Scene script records
>> start

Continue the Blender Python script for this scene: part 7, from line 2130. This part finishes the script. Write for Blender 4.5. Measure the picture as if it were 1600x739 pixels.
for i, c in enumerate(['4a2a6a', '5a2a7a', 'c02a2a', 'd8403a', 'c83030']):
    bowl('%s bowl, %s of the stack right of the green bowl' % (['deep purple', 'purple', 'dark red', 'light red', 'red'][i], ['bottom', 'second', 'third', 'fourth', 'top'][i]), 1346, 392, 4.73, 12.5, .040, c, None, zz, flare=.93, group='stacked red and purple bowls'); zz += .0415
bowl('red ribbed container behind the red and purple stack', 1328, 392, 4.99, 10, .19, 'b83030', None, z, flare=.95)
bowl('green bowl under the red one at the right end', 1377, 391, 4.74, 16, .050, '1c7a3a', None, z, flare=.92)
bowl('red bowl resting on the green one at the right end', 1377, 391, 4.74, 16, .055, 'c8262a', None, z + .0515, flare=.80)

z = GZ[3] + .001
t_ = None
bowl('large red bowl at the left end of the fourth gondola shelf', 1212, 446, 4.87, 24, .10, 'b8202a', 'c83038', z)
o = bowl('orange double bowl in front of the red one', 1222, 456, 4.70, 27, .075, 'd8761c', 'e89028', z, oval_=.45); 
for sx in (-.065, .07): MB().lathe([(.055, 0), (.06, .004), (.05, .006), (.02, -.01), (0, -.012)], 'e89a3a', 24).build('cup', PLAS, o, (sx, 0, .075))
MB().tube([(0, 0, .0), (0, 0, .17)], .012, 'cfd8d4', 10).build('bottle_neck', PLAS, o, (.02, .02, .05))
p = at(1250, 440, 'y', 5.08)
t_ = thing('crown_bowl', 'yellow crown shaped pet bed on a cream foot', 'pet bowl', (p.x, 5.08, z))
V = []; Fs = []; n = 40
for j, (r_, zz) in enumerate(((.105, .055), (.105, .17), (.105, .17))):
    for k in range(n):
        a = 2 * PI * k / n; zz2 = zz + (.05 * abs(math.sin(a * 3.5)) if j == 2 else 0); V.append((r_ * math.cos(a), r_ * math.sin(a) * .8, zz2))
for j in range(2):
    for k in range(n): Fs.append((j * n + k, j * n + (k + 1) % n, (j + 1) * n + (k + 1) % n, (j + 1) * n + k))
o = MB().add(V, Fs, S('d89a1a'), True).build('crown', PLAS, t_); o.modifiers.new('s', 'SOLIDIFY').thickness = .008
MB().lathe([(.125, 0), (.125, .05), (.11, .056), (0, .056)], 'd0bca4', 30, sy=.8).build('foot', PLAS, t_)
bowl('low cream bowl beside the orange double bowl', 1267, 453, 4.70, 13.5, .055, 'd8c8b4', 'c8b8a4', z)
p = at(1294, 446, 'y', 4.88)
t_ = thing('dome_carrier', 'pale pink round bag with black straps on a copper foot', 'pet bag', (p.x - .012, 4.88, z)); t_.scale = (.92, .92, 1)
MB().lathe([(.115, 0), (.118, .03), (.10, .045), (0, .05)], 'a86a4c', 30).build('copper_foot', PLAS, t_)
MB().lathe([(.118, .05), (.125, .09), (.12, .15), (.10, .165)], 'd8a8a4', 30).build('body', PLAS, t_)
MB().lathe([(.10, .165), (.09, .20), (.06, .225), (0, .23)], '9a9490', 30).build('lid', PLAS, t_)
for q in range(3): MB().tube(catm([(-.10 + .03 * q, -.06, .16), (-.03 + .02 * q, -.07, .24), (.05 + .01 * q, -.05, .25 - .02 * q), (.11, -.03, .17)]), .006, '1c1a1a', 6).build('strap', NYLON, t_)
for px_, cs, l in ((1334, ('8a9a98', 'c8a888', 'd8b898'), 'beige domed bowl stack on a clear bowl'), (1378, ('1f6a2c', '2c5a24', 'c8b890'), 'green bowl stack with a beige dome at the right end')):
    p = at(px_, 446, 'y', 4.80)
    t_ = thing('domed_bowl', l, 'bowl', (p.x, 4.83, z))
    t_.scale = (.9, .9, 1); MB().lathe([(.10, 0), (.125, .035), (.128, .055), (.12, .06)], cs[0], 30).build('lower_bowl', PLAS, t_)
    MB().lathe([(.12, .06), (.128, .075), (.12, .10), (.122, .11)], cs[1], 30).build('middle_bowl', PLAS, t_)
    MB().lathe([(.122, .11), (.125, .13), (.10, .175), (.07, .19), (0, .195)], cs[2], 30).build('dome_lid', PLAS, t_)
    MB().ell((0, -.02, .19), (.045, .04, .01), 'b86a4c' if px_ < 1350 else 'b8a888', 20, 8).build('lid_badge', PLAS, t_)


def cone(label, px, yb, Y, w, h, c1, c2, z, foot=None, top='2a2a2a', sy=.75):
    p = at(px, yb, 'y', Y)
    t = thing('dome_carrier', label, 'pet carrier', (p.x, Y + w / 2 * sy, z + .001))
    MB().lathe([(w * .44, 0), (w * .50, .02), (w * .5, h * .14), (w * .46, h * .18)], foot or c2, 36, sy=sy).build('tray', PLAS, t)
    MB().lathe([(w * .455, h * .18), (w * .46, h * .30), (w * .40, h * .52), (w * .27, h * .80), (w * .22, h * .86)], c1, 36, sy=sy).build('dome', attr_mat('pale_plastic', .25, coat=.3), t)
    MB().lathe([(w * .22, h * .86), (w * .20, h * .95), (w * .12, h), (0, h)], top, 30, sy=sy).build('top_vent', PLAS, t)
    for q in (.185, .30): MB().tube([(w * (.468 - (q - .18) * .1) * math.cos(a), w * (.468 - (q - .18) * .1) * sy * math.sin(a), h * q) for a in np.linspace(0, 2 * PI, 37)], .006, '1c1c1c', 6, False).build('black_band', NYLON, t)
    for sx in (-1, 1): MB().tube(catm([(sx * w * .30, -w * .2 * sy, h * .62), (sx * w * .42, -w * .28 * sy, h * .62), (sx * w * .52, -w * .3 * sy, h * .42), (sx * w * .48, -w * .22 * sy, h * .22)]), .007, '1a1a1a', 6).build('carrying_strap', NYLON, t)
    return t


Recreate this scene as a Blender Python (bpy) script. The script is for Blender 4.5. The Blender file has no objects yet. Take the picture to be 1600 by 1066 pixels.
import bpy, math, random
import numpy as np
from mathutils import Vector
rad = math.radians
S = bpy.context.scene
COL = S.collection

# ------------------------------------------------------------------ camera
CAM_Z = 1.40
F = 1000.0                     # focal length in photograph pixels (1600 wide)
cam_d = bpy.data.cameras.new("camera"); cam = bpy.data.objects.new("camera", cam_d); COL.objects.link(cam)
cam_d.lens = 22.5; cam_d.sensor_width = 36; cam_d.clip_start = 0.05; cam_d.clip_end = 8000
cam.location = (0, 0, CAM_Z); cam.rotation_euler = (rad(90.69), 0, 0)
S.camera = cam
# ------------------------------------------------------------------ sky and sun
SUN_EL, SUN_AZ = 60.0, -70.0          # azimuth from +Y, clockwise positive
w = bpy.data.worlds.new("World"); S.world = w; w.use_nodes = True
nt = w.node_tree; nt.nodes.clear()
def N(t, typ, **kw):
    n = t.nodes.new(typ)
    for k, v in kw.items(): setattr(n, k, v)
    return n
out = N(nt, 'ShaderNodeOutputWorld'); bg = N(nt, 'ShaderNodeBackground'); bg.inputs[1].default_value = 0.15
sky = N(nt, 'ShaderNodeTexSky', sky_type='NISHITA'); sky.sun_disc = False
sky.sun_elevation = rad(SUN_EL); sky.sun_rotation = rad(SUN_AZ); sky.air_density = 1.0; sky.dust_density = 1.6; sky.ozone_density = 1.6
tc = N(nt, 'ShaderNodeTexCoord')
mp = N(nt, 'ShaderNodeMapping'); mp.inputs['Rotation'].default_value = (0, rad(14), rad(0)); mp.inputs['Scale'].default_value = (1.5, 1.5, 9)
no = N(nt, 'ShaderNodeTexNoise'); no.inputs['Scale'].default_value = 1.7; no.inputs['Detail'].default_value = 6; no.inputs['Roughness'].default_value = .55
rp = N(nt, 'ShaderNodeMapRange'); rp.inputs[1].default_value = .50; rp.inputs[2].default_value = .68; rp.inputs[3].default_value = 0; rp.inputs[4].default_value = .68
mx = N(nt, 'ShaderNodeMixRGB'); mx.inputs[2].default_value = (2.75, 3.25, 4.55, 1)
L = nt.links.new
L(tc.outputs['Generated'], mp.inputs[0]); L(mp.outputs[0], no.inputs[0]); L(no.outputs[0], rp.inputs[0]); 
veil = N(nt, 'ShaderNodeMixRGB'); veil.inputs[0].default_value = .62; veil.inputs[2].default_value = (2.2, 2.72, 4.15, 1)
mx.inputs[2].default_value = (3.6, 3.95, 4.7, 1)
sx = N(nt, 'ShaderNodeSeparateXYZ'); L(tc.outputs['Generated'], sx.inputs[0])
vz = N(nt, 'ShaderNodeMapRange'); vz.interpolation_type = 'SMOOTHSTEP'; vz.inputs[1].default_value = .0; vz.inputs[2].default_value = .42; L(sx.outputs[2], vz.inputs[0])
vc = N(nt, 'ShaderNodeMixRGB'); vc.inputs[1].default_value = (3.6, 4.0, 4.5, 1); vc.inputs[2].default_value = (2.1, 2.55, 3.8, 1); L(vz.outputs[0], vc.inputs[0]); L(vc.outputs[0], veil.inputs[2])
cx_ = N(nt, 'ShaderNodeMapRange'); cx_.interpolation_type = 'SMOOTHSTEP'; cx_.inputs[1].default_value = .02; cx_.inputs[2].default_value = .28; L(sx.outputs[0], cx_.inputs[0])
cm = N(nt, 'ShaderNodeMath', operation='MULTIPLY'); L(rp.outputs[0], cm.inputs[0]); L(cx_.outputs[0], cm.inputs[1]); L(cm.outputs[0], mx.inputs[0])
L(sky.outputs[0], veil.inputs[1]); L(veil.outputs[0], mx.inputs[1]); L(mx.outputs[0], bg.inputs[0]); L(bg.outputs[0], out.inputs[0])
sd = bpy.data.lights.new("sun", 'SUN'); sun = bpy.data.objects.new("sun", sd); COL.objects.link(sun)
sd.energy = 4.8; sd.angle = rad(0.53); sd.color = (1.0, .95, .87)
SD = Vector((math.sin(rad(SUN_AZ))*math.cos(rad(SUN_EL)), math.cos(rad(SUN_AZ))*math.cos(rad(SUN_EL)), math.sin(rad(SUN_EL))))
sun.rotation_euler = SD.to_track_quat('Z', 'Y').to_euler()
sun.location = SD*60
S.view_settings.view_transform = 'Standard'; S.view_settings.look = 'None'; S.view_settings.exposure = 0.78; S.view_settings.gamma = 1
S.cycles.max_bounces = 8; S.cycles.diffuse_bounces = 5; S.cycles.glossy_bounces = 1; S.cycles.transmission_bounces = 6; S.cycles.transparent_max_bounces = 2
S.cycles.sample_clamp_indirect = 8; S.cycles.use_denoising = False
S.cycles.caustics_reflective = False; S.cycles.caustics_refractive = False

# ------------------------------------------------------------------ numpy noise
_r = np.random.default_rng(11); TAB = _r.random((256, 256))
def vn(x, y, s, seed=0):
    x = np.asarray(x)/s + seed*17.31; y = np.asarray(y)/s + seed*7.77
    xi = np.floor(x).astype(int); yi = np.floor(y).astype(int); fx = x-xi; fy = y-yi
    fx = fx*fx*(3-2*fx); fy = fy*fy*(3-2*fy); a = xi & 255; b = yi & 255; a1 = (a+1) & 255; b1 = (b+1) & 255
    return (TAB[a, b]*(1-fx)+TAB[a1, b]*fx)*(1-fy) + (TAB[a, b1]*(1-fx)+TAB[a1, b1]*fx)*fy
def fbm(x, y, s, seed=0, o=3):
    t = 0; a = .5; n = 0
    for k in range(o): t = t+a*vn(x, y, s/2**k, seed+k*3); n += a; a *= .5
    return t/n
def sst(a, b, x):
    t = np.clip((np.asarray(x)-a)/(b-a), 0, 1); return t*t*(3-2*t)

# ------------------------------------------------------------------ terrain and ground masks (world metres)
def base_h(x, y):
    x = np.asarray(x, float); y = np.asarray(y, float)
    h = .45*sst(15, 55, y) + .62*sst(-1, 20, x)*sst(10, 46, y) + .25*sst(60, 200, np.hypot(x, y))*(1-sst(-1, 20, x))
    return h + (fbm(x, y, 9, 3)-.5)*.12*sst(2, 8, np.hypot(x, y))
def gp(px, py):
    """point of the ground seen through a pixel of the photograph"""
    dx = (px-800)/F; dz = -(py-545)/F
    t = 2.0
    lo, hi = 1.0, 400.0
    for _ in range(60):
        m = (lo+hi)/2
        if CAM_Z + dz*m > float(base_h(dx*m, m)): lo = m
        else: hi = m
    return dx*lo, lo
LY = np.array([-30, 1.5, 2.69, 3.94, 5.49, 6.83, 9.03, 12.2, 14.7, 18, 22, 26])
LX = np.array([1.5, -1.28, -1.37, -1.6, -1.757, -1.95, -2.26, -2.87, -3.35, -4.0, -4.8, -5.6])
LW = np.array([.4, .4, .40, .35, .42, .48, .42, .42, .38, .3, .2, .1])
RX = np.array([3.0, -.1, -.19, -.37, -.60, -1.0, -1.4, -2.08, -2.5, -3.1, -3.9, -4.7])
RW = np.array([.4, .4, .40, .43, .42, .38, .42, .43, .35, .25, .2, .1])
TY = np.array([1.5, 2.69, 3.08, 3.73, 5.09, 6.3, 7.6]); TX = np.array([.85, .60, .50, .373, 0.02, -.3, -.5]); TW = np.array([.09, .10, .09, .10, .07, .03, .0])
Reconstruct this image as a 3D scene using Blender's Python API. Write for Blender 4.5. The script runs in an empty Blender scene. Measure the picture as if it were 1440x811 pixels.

>> end

*Exercise*: Retype exactly, and only, the lines from the one containing "Recreate this scene" through the one containing "COL = S.collection", both included.

*Result of this exercise*:
Recreate this scene as a Blender Python (bpy) script. The script is for Blender 4.5. The Blender file has no objects yet. Take the picture to be 1600 by 1066 pixels.
import bpy, math, random
import numpy as np
from mathutils import Vector
rad = math.radians
S = bpy.context.scene
COL = S.collection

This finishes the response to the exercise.